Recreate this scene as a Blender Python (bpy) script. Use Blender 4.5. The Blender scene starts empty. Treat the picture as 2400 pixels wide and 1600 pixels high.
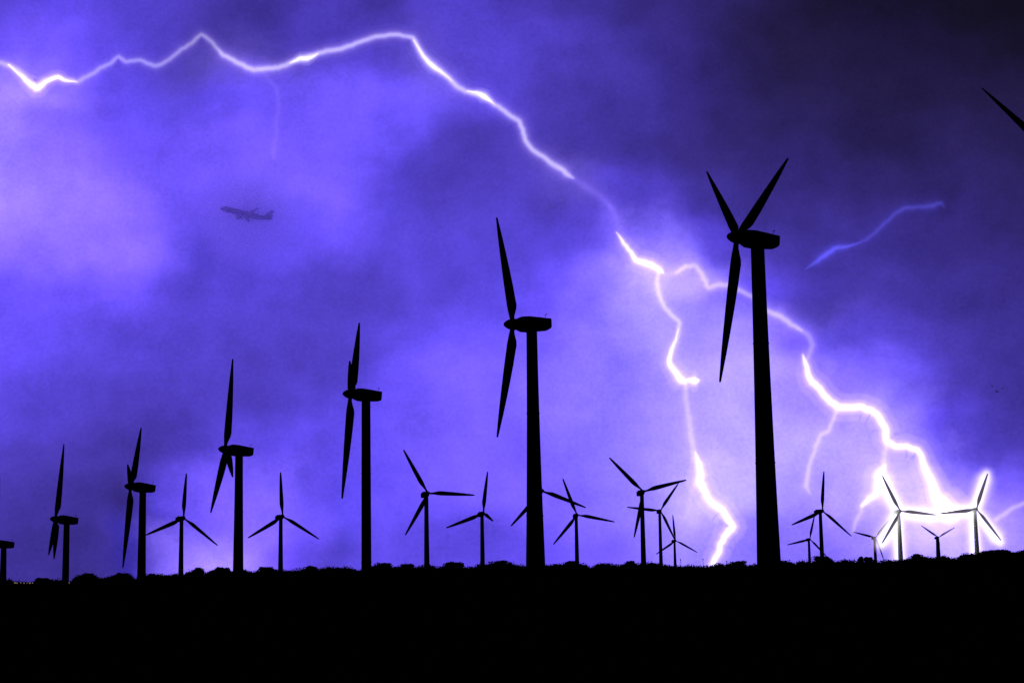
import bpy, math, random
import numpy as np
from mathutils import Vector, Matrix
R_ = math.radians
scene = bpy.context.scene
C = scene.collection
random.seed(7)
rng = np.random.default_rng(7)

# ------------------------------------------------------------------ camera
FPX, CX, CY = 5653.0, 1200.0, 800.0           # focal length and centre in photo pixels (2400 x 1600)
PITCH, ROLL = R_(11.6), R_(-0.86)
FW = Vector((0, math.cos(PITCH), math.sin(PITCH)))
_r0 = Vector((1, 0, 0)); _u0 = _r0.cross(FW)
RT = math.cos(ROLL) * _r0 + math.sin(ROLL) * _u0
UP = RT.cross(FW)
EYE = Vector((0, 0, 1.7))
cd = bpy.data.cameras.new('camera'); cam = bpy.data.objects.new('camera', cd); C.objects.link(cam)
cd.sensor_width = 36; cd.lens = 36 * FPX / 2400; cd.clip_start = 0.1; cd.clip_end = 60000
cam.matrix_world = Matrix((RT, UP, -FW)).transposed().to_4x4(); cam.location = EYE
scene.camera = cam

def at(x, y, depth):
    """the point at a given distance along +Y that a measured photo position stands for"""
    v = FW + RT * ((x - CX) / FPX) - UP * ((y - CY) / FPX)
    return EYE + v * (depth / v.y)

# ------------------------------------------------------------------ storm sky
PAL = [(20,18,34),(34,29,72),(46,38,108),(58,48,145),(72,60,180),(84,70,215),(100,82,248),
       (122,98,255),(150,128,255),(185,165,255),(225,205,255),(255,240,255)]
LEV = [  # brightness of the lit cloud, columns every 150 photo px, rows every 100
 [5.6,6.0,5.2,4.4,3.4,4.2,3.6,5.0,4.4,3.3,2.5,2.2,1.4,.6,.3,.2,.1],
 [6.2,6.5,5.6,4.2,3.8,4.4,4.4,5.0,5.0,3.9,3.0,2.3,1.2,.9,.8,.6,.3],
 [7.8,6.6,6.0,5.0,5.8,6.2,6.2,5.6,4.8,3.8,3.2,2.3,1.3,1.1,1.0,1.0,.8],
 [8.2,7.4,6.0,6.3,6.6,6.3,4.9,4.2,4.0,3.6,3.0,2.2,1.6,1.3,1.2,1.3,1.2],
 [8.5,8.0,7.2,6.7,6.9,6.7,4.8,4.2,4.2,4.0,4.0,2.9,2.2,2.0,1.8,1.7,1.6],
 [8.2,7.9,7.4,6.3,6.9,6.7,5.0,4.6,4.5,4.8,6.0,4.0,3.0,2.8,2.6,2.2,1.8],
 [7.4,7.3,7.3,5.2,5.1,5.8,5.0,5.0,5.4,6.3,8.0,6.0,4.2,3.8,3.0,2.6,2.2],
 [6.4,6.3,6.3,4.8,5.2,4.5,4.5,5.2,6.2,7.4,8.8,8.2,6.4,4.2,3.6,3.2,2.8],
 [6.2,5.8,5.2,4.7,4.4,4.5,4.9,6.1,6.8,7.8,8.8,8.6,8.2,5.6,4.6,3.8,3.2],
 [5.4,5.0,4.6,4.5,4.4,4.8,5.8,6.6,7.2,8.0,8.5,8.8,8.9,7.0,6.0,4.2,3.5],
 [4.5,4.2,3.9,4.4,4.8,5.6,6.2,6.8,7.2,8.0,8.4,8.8,9.2,8.7,7.6,5.6,4.0],
 [3.9,3.6,3.5,4.2,6.4,6.0,6.2,6.8,7.2,7.6,8.3,9.2,9.5,8.7,9.0,7.6,5.0],
 [3.4,3.2,3.3,6.6,7.6,6.0,6.0,6.4,6.8,7.1,7.9,8.8,8.8,8.0,8.6,8.6,7.0],
 [3.2,3.0,4.6,8.2,7.6,5.2,5.5,5.8,5.6,6.4,7.2,7.8,7.6,7.4,8.0,8.4,7.6],
]
LEV = np.array(LEV)
_p = np.pad(LEV, 1, mode='edge')
LEV[7:12, 8:13] -= .3; LEV[9:13, 13:16] -= .2
LEV = LEV + .5 * (LEV - sum(_p[a:a + LEV.shape[0], b:b + LEV.shape[1]] for a in range(3) for b in range(3)) / 9)   # crisper cloud patches
def lin(c):
    c = np.asarray(c, float) / 255
    return np.where(c <= .04045, c / 12.92, ((c + .055) / 1.055) ** 2.4)
PLIN = lin(PAL)
def level(x, y):
    gx = min(max(x / 150, 0), 15.999); gy = min(max(y / 100, 0), 12.999)
    i, j = int(gx), int(gy); a, b = gx - i, gy - j
    return ((LEV[j, i] * (1 - a) + LEV[j, i + 1] * a) * (1 - b) + (LEV[j + 1, i] * (1 - a) + LEV[j + 1, i + 1] * a) * b)
def sky_colour(u, w):
    v = Vector((u, 1, w)); z = v.dot(FW)
    x, y = CX + FPX * v.dot(RT) / z, CY - FPX * v.dot(UP) / z
    L = min(max(level(x, y), 0), 10.999); i = int(L); a = L - i
    c = PLIN[i] * (1 - a) + PLIN[i + 1] * a
    k = min(max(L - 5.5, 0), 2) / 2                     # the bright cloud is violet at the left, bluer at the right
    r = min(max((x - 300) / 900, 0), 1)
    return c * np.array([1.08 - .02 * k * r, 1 - .07 * k * (1 - r) + .07 * k * r, 1 + .14 * max(L - 5.5, 0)])
world = bpy.data.worlds.new('World'); scene.world = world; world.use_nodes = True
nt = world.node_tree; nt.nodes.clear(); N = nt.nodes; LK = nt.links
def nd(kind, **kw):
    n = N.new(kind)
    for k, v in kw.items(): setattr(n, k, v)
    return n
def mth(op, a, b=None, c=None, clamp=False):
    n = nd('ShaderNodeMath', operation=op, use_clamp=clamp)
    for i, s in enumerate((a, b, c)):
        if s is None: continue
        if isinstance(s, (int, float)): n.inputs[i].default_value = s
        else: LK.new(s, n.inputs[i])
    return n.outputs[0]
def smooth(v, a, b):
    n = nd('ShaderNodeMapRange', interpolation_type='SMOOTHSTEP')
    LK.new(v, n.inputs['Value']); n.inputs['From Min'].default_value = a; n.inputs['From Max'].default_value = b
    return n.outputs['Result']
tc = nd('ShaderNodeTexCoord'); sep = nd('ShaderNodeSeparateXYZ'); LK.new(tc.outputs['Generated'], sep.inputs[0])
dx, dy, dz = sep.outputs
yy = mth('MAXIMUM', dy, 0.05)
u0 = mth('DIVIDE', dx, yy); w0 = mth('DIVIDE', dz, yy)
comb = nd('ShaderNodeCombineXYZ'); LK.new(u0, comb.inputs[0]); LK.new(w0, comb.inputs[1])
def noise(scale, detail, off, rough=.55, vec=None):
    mp = nd('ShaderNodeMapping'); mp.inputs['Location'].default_value = (off, off * .7, 0)
    LK.new(vec or comb.outputs[0], mp.inputs['Vector'])
    n = nd('ShaderNodeTexNoise'); n.inputs['Scale'].default_value = scale; n.inputs['Detail'].default_value = detail
    n.inputs['Roughness'].default_value = rough
    LK.new(mp.outputs[0], n.inputs['Vector'])
    return mth('SUBTRACT', n.outputs['Fac'], 0.5)
WARP = .055
uu = mth('MULTIPLY_ADD', noise(16, 4, 3.1), WARP, u0)
ww = mth('MULTIPLY_ADD', noise(16, 4, 9.7), WARP, w0)
U0, U1, NU = -.24, .24, 25
W0, DW, NW = .095, .022, 13
fac = mth('DIVIDE', mth('SUBTRACT', uu, U0), U1 - U0, clamp=True)
prev = None
for k in range(NW):
    w = W0 + DW * k
    cr = nd('ShaderNodeValToRGB'); ramp = cr.color_ramp; ramp.interpolation = 'CARDINAL'
    while len(ramp.elements) < NU: ramp.elements.new(0.5)
    for i in range(NU): ramp.elements[i].position = i / (NU - 1)
    for i in range(NU):
        c = sky_colour(U0 + (U1 - U0) * i / (NU - 1), w)
        ramp.elements[i].color = (*(c * .5), 1)      # halved: a ramp stops at 1, bright cloud goes beyond
    LK.new(fac, cr.inputs[0])
    if prev is None: prev = cr.outputs[0]
    else:
        m = nd('ShaderNodeMix', data_type='RGBA')
        LK.new(smooth(ww, w - DW, w), m.inputs['Factor'])
        LK.new(prev, m.inputs[6]); LK.new(cr.outputs[0], m.inputs[7]); prev = m.outputs[2]
# billows and grain of the cloud
bil = mth('MULTIPLY_ADD', noise(22, 7, 1.3, .62), 1.05, 1.0)
bil = mth('MULTIPLY_ADD', noise(52, 5, 7.7, .6), .42, bil)
bil2 = mth('MULTIPLY_ADD', noise(620, 2, 5.3, .6), .34, bil)
# cloud lit up close to the brightest strokes
lobes = None
for x, y, sx, sy, a in ((2180, 1190, 150, 60, .30), (1500, 605, 65, 50, .20), (1610, 640, 80, 40, .14), (75, 205, 70, 45, .16), (1650, 1160, 60, 130, .12), (1930, 925, 90, 60, .13),
                        (2060, 1010, 80, 70, .11), (1840, 745, 80, 35, .10), (1350, 420, 70, 45, .04), (2040, 1150, 70, 80, .10), (1600, 880, 50, 40, .14), (560, 150, 90, 40, .04), (1010, 160, 70, 60, .05)):
    v = at(x, y, 1) - EYE
    qu = mth('POWER', mth('MULTIPLY', mth('SUBTRACT', uu, v.x), FPX / sx), 2); qw = mth('POWER', mth('MULTIPLY', mth('SUBTRACT', ww, v.z), FPX / sy), 2)
    g = mth('MULTIPLY', mth('EXPONENT', mth('MULTIPLY', mth('ADD', qu, qw), -.5)), a)
    lobes = g if lobes is None else mth('ADD', lobes, g)
lc = nd('ShaderNodeMix', data_type='RGBA'); lc.inputs[6].default_value = (0, 0, 0, 1); lc.inputs[7].default_value = (.46, .34, .6, 1); LK.new(lobes, lc.inputs['Factor'])
la = nd('ShaderNodeMix', data_type='RGBA', blend_type='ADD'); la.inputs['Factor'].default_value = 1
LK.new(prev, la.inputs[6]); LK.new(lc.outputs[2], la.inputs[7]); prev = la.outputs[2]
# only the storm front ahead glows; the rest of the night sky is dark
front = mth('MULTIPLY', smooth(dy, .80, .97), mth('SUBTRACT', 1, smooth(dz, .40, .62)))
amp = mth('MULTIPLY', bil2, front)
mul = nd('ShaderNodeMix', data_type='RGBA', blend_type='MULTIPLY'); mul.inputs['Factor'].default_value = 1
LK.new(prev, mul.inputs[6]); LK.new(amp, mul.inputs[7])
bg = nd('ShaderNodeBackground'); LK.new(mul.outputs[2], bg.inputs['Color']); bg.inputs['Strength'].default_value = 2.0
night = nd('ShaderNodeTexSky', sky_type='NISHITA', sun_disc=False); night.sun_elevation = R_(-8); night.sun_rotation = R_(180)
bg2 = nd('ShaderNodeBackground'); LK.new(night.outputs[0], bg2.inputs['Color']); bg2.inputs['Strength'].default_value = 0.01
add = nd('ShaderNodeAddShader'); LK.new(bg.outputs[0], add.inputs[0]); LK.new(bg2.outputs[0], add.inputs[1])
wo = nd('ShaderNodeOutputWorld'); LK.new(add.outputs[0], wo.inputs['Surface'])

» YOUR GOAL
Exactly as they appear, print the lines of the listing above from its first line through the line that contains "rng = np.random.default_rng(7)", minus the pictures.

» REPLY TO THE EXERCISE
Recreate this scene as a Blender Python (bpy) script. Use Blender 4.5. The Blender scene starts empty. Treat the picture as 2400 pixels wide and 1600 pixels high.
import bpy, math, random
import numpy as np
from mathutils import Vector, Matrix
R_ = math.radians
scene = bpy.context.scene
C = scene.collection
random.seed(7)
rng = np.random.default_rng(7)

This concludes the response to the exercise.